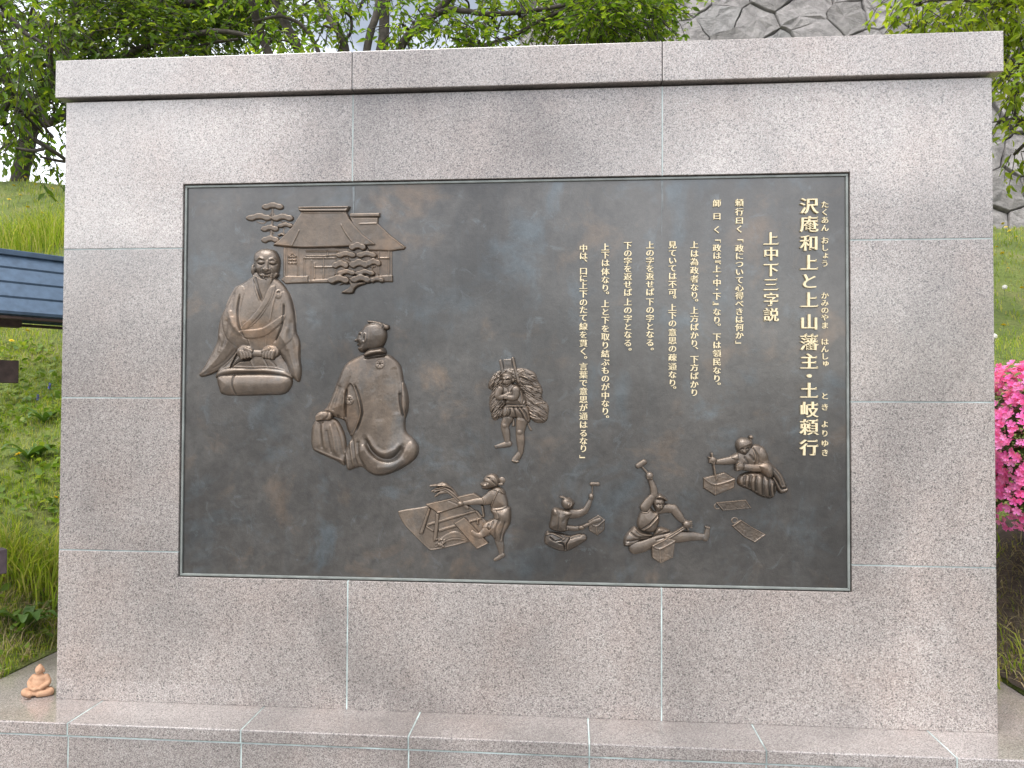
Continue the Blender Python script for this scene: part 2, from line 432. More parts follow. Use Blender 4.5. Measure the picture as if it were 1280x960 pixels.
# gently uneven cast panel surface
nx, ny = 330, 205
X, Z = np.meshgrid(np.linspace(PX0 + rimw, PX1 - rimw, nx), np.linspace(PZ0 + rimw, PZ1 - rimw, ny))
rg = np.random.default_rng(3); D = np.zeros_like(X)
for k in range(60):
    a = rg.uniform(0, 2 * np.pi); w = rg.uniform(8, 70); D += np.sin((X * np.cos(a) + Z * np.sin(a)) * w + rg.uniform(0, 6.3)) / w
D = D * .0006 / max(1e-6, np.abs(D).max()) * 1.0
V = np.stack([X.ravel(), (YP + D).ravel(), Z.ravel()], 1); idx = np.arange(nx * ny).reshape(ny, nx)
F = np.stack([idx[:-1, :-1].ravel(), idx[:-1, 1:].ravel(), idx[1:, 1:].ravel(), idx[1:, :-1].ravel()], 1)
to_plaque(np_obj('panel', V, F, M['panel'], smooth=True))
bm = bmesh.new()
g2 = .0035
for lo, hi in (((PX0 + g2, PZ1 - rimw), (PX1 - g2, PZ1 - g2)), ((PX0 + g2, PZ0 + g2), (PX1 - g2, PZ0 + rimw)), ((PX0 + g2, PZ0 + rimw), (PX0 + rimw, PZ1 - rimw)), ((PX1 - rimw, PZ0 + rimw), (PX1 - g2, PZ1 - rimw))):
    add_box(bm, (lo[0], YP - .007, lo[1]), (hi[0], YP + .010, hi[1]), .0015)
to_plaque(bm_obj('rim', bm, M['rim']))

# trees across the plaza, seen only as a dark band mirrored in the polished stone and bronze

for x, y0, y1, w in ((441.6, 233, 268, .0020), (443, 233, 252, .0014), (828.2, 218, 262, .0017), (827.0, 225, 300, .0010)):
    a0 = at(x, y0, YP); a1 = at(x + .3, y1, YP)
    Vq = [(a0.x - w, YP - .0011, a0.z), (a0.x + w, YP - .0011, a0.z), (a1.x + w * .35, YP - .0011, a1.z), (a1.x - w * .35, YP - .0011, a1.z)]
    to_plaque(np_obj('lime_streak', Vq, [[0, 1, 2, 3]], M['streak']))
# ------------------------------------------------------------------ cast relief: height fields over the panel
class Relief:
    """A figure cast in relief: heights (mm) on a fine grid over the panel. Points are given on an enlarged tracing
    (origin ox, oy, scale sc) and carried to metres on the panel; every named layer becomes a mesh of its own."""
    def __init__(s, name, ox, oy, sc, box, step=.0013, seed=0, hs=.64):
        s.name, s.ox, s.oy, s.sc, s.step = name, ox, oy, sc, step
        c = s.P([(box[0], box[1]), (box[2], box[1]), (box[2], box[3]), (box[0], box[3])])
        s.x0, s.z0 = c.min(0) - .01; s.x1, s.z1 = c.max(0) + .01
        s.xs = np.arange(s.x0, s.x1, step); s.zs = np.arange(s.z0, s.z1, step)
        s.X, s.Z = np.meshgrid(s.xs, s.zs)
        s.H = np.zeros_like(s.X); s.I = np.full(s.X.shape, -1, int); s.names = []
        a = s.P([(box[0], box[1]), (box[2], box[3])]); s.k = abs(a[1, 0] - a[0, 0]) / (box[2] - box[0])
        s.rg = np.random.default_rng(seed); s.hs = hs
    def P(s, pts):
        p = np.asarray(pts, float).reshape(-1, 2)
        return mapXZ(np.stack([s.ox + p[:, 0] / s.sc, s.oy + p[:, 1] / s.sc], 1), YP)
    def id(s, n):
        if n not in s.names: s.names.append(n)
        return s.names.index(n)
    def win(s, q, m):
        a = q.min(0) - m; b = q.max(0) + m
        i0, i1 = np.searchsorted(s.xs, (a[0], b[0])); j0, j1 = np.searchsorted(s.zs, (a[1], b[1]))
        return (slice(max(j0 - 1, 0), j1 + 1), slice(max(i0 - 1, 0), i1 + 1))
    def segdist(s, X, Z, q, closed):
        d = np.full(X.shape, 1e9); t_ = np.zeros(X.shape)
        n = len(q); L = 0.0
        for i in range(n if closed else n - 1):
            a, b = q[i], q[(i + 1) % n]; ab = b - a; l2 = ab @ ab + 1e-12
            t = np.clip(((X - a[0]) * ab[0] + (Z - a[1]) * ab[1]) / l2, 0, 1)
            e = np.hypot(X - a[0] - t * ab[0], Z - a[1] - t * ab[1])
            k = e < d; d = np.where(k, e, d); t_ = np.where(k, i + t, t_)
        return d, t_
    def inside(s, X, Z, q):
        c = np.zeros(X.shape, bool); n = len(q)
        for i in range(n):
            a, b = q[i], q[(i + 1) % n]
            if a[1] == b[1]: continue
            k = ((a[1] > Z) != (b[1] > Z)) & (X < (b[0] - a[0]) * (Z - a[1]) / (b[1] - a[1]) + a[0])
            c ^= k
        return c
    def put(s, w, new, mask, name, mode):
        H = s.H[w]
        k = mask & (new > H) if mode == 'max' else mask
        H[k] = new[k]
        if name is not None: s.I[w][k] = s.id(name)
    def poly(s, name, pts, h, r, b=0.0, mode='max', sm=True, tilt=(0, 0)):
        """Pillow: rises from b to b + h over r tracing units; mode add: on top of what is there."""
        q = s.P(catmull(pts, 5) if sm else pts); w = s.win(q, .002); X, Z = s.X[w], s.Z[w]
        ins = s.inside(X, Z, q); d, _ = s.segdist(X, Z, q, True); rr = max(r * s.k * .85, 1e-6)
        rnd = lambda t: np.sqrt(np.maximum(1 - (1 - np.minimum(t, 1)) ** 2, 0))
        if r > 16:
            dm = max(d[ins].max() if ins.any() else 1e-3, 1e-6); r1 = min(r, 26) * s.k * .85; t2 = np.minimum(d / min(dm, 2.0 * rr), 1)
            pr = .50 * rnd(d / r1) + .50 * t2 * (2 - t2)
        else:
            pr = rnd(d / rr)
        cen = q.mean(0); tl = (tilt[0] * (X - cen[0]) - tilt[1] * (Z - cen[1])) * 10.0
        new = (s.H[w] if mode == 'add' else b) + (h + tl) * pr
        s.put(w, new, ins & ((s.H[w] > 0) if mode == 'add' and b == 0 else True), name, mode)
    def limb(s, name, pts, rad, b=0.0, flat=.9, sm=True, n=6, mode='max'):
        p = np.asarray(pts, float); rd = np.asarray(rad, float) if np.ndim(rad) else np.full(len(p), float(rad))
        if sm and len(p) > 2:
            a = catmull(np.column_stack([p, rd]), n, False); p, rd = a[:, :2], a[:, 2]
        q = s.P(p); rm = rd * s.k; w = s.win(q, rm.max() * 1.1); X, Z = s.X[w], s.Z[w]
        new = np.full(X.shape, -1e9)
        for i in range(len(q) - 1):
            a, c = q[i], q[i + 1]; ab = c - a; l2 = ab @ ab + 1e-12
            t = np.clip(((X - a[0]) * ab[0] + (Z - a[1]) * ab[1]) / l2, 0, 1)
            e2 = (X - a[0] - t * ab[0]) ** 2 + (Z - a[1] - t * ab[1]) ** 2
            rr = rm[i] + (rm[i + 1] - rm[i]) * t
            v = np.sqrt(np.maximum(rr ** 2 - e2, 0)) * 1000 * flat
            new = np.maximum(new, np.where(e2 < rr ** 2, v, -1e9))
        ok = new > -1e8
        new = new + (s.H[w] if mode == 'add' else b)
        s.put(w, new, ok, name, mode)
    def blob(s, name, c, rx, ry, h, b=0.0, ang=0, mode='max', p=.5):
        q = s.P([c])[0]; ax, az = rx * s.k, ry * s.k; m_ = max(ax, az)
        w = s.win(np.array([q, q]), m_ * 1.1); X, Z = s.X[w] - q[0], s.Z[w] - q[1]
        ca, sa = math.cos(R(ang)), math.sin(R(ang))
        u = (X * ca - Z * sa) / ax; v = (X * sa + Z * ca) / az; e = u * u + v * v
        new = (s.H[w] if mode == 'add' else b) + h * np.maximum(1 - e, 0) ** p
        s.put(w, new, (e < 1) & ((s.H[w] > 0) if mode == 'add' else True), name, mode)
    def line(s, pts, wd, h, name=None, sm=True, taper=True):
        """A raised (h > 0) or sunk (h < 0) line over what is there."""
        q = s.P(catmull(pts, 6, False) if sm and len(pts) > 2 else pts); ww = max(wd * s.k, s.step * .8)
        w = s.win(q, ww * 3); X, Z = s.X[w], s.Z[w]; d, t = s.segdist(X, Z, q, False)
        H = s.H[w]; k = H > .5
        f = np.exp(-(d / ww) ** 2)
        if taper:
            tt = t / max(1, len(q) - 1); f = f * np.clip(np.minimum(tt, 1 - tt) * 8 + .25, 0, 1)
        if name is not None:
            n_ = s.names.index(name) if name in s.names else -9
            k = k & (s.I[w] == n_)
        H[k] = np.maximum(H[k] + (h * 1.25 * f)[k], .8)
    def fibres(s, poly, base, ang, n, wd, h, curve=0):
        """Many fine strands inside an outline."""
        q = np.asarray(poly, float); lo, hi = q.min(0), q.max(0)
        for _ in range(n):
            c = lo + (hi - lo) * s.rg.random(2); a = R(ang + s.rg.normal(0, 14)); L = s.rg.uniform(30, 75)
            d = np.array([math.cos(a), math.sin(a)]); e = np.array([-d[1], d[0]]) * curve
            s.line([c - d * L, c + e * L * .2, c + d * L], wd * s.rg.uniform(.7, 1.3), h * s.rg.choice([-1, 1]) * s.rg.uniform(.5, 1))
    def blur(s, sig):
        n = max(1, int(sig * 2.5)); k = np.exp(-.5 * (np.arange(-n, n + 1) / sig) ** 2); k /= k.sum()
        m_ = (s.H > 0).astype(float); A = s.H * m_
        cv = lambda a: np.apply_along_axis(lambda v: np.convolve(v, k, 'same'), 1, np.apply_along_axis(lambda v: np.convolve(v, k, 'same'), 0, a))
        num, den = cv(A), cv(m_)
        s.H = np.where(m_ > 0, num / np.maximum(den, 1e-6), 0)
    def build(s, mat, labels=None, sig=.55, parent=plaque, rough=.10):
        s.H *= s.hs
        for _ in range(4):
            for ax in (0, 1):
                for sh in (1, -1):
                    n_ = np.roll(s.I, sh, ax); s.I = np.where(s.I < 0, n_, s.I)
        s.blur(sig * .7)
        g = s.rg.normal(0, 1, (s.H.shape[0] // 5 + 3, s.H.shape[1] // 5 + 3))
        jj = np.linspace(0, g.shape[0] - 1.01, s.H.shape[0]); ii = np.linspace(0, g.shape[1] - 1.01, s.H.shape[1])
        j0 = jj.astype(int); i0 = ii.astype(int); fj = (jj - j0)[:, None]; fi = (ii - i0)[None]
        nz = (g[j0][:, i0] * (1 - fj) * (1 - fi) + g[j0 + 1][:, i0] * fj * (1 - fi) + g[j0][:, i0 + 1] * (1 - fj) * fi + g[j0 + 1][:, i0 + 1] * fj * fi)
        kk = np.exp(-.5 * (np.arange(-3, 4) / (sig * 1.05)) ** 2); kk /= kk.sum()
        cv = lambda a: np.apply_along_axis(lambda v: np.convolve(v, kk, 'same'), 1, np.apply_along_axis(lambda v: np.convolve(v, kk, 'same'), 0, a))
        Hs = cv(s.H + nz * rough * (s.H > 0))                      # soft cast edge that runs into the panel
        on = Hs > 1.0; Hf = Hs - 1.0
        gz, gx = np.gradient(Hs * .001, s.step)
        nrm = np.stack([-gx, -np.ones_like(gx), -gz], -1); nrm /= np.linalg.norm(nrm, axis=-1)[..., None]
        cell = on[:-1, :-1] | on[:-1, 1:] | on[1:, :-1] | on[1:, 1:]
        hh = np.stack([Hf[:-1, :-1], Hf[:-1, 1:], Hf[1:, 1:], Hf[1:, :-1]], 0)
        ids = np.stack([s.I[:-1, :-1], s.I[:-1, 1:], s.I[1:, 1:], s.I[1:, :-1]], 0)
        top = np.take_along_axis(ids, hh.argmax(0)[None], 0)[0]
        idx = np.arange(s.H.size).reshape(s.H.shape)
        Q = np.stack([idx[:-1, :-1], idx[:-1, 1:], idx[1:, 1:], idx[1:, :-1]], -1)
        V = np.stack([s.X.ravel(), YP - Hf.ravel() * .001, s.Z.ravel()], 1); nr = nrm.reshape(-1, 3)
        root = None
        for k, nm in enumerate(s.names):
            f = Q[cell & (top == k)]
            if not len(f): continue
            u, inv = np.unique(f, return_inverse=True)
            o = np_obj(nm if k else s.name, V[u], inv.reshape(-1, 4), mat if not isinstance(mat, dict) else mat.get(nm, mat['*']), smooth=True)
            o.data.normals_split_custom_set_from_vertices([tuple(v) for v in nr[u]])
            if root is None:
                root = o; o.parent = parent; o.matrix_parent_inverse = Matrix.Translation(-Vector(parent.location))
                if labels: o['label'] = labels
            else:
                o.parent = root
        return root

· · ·

Pictures excluded, repeat exactly the lines from the top of the material through the line with "# trees across", including both of those lines.

--- RESPONSE TO THIS TASK ---
Continue the Blender Python script for this scene: part 2, from line 432. More parts follow. Use Blender 4.5. Measure the picture as if it were 1280x960 pixels.
# gently uneven cast panel surface
nx, ny = 330, 205
X, Z = np.meshgrid(np.linspace(PX0 + rimw, PX1 - rimw, nx), np.linspace(PZ0 + rimw, PZ1 - rimw, ny))
rg = np.random.default_rng(3); D = np.zeros_like(X)
for k in range(60):
    a = rg.uniform(0, 2 * np.pi); w = rg.uniform(8, 70); D += np.sin((X * np.cos(a) + Z * np.sin(a)) * w + rg.uniform(0, 6.3)) / w
D = D * .0006 / max(1e-6, np.abs(D).max()) * 1.0
V = np.stack([X.ravel(), (YP + D).ravel(), Z.ravel()], 1); idx = np.arange(nx * ny).reshape(ny, nx)
F = np.stack([idx[:-1, :-1].ravel(), idx[:-1, 1:].ravel(), idx[1:, 1:].ravel(), idx[1:, :-1].ravel()], 1)
to_plaque(np_obj('panel', V, F, M['panel'], smooth=True))
bm = bmesh.new()
g2 = .0035
for lo, hi in (((PX0 + g2, PZ1 - rimw), (PX1 - g2, PZ1 - g2)), ((PX0 + g2, PZ0 + g2), (PX1 - g2, PZ0 + rimw)), ((PX0 + g2, PZ0 + rimw), (PX0 + rimw, PZ1 - rimw)), ((PX1 - rimw, PZ0 + rimw), (PX1 - g2, PZ1 - rimw))):
    add_box(bm, (lo[0], YP - .007, lo[1]), (hi[0], YP + .010, hi[1]), .0015)
to_plaque(bm_obj('rim', bm, M['rim']))

# trees across the plaza, seen only as a dark band mirrored in the polished stone and bronze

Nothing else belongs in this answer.